Make an exact copy of all the records.
[start]
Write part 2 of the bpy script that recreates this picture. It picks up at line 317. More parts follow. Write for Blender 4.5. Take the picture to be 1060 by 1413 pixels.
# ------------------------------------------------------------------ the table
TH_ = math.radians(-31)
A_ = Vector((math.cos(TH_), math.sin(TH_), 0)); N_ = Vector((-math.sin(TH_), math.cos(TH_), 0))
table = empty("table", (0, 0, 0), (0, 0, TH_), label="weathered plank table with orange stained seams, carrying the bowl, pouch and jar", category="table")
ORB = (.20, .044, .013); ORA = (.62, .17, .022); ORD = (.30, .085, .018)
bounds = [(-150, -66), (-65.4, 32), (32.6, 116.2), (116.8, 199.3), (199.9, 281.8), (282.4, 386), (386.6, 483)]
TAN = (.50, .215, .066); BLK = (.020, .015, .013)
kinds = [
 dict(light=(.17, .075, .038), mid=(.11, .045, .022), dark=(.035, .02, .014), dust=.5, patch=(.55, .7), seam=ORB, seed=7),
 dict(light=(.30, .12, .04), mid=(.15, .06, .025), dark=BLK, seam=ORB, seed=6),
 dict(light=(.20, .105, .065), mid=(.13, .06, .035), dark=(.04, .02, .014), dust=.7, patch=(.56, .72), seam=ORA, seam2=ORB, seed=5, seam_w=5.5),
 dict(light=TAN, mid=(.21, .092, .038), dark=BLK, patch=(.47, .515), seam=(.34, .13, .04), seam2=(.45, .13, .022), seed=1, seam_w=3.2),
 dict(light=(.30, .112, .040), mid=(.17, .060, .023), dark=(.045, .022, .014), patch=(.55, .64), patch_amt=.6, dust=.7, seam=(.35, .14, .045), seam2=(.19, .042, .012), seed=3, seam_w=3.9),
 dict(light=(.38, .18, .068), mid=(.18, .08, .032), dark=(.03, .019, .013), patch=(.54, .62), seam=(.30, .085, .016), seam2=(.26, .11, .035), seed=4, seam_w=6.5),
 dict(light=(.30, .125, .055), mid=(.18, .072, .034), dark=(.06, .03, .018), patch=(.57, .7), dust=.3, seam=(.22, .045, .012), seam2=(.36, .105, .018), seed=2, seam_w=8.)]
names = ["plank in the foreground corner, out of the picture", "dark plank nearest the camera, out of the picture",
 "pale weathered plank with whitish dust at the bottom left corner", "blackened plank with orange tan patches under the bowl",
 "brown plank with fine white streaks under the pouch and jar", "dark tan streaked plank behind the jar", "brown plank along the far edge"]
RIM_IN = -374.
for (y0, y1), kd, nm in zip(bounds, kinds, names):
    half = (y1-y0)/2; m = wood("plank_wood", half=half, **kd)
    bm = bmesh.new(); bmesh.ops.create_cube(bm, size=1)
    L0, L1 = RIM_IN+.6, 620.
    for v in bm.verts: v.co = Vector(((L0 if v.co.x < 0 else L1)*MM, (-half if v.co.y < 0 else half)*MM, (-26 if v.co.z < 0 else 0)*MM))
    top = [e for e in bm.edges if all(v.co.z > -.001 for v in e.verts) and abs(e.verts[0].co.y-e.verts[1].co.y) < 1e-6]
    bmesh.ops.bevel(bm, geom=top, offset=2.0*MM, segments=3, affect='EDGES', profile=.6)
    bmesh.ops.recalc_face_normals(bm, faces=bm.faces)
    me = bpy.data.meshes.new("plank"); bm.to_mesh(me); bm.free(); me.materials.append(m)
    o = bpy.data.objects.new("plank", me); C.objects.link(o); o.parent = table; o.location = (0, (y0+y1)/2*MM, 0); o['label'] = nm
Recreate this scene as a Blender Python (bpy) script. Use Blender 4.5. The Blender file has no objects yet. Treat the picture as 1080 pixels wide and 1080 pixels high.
[end]
Full solution:
Write part 2 of the bpy script that recreates this picture. It picks up at line 317. More parts follow. Write for Blender 4.5. Take the picture to be 1060 by 1413 pixels.
# ------------------------------------------------------------------ the table
TH_ = math.radians(-31)
A_ = Vector((math.cos(TH_), math.sin(TH_), 0)); N_ = Vector((-math.sin(TH_), math.cos(TH_), 0))
table = empty("table", (0, 0, 0), (0, 0, TH_), label="weathered plank table with orange stained seams, carrying the bowl, pouch and jar", category="table")
ORB = (.20, .044, .013); ORA = (.62, .17, .022); ORD = (.30, .085, .018)
bounds = [(-150, -66), (-65.4, 32), (32.6, 116.2), (116.8, 199.3), (199.9, 281.8), (282.4, 386), (386.6, 483)]
TAN = (.50, .215, .066); BLK = (.020, .015, .013)
kinds = [
 dict(light=(.17, .075, .038), mid=(.11, .045, .022), dark=(.035, .02, .014), dust=.5, patch=(.55, .7), seam=ORB, seed=7),
 dict(light=(.30, .12, .04), mid=(.15, .06, .025), dark=BLK, seam=ORB, seed=6),
 dict(light=(.20, .105, .065), mid=(.13, .06, .035), dark=(.04, .02, .014), dust=.7, patch=(.56, .72), seam=ORA, seam2=ORB, seed=5, seam_w=5.5),
 dict(light=TAN, mid=(.21, .092, .038), dark=BLK, patch=(.47, .515), seam=(.34, .13, .04), seam2=(.45, .13, .022), seed=1, seam_w=3.2),
 dict(light=(.30, .112, .040), mid=(.17, .060, .023), dark=(.045, .022, .014), patch=(.55, .64), patch_amt=.6, dust=.7, seam=(.35, .14, .045), seam2=(.19, .042, .012), seed=3, seam_w=3.9),
 dict(light=(.38, .18, .068), mid=(.18, .08, .032), dark=(.03, .019, .013), patch=(.54, .62), seam=(.30, .085, .016), seam2=(.26, .11, .035), seed=4, seam_w=6.5),
 dict(light=(.30, .125, .055), mid=(.18, .072, .034), dark=(.06, .03, .018), patch=(.57, .7), dust=.3, seam=(.22, .045, .012), seam2=(.36, .105, .018), seed=2, seam_w=8.)]
names = ["plank in the foreground corner, out of the picture", "dark plank nearest the camera, out of the picture",
 "pale weathered plank with whitish dust at the bottom left corner", "blackened plank with orange tan patches under the bowl",
 "brown plank with fine white streaks under the pouch and jar", "dark tan streaked plank behind the jar", "brown plank along the far edge"]
RIM_IN = -374.
for (y0, y1), kd, nm in zip(bounds, kinds, names):
    half = (y1-y0)/2; m = wood("plank_wood", half=half, **kd)
    bm = bmesh.new(); bmesh.ops.create_cube(bm, size=1)
    L0, L1 = RIM_IN+.6, 620.
    for v in bm.verts: v.co = Vector(((L0 if v.co.x < 0 else L1)*MM, (-half if v.co.y < 0 else half)*MM, (-26 if v.co.z < 0 else 0)*MM))
    top = [e for e in bm.edges if all(v.co.z > -.001 for v in e.verts) and abs(e.verts[0].co.y-e.verts[1].co.y) < 1e-6]
    bmesh.ops.bevel(bm, geom=top, offset=2.0*MM, segments=3, affect='EDGES', profile=.6)
    bmesh.ops.recalc_face_normals(bm, faces=bm.faces)
    me = bpy.data.meshes.new("plank"); bm.to_mesh(me); bm.free(); me.materials.append(m)
    o = bpy.data.objects.new("plank", me); C.objects.link(o); o.parent = table; o.location = (0, (y0+y1)/2*MM, 0); o['label'] = nm
Recreate this scene as a Blender Python (bpy) script. Use Blender 4.5. The Blender file has no objects yet. Treat the picture as 1080 pixels wide and 1080 pixels high.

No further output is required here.